Negotiations on how to tackle climate change intensified as ministers and heads of state from around the world arrived at the conference.

In a series of speeches, international world leaders urged other countries to quickly impose deep cuts in greenhouse gas emissions or risk environmental and economic disaster.

Ban and other leaders laid out the basic parameters of an agreement: that rich nations, as the prime drivers of global warming, should make the first cuts in emissions and help poorer countries develop in a clean way with technology and assistance.

Fast developing nations, such as China, were asked by leaders to rein in high levels of pollution.

The conference, ending on Friday, is tasked with setting an agenda and deadline for negotiations leading to a global warming pact to succeed the Kyoto Protocol at the end of 2012.

The Kyoto Protocol commits 36 industrialized nations to reduce greenhouse emissions by an average of 5 percent between 2008 and 2012, but the pact has been severely weakened by Washington's refusal to join.

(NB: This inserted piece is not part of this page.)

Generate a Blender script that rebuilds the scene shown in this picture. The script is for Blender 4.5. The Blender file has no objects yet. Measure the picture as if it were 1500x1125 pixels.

The US is the top emitter of such gases, though some say it has been overtaken by rapidly developing China.

However, even Kyoto supporters concede that the protocol is not enough and stricter measures need to be taken as soon as possible, to stop a destructive rise in world temperatures.

The meeting follows a year of high-profile scientific reports warning of rising seas, droughts and melting ice-sheets because of rising temperatures.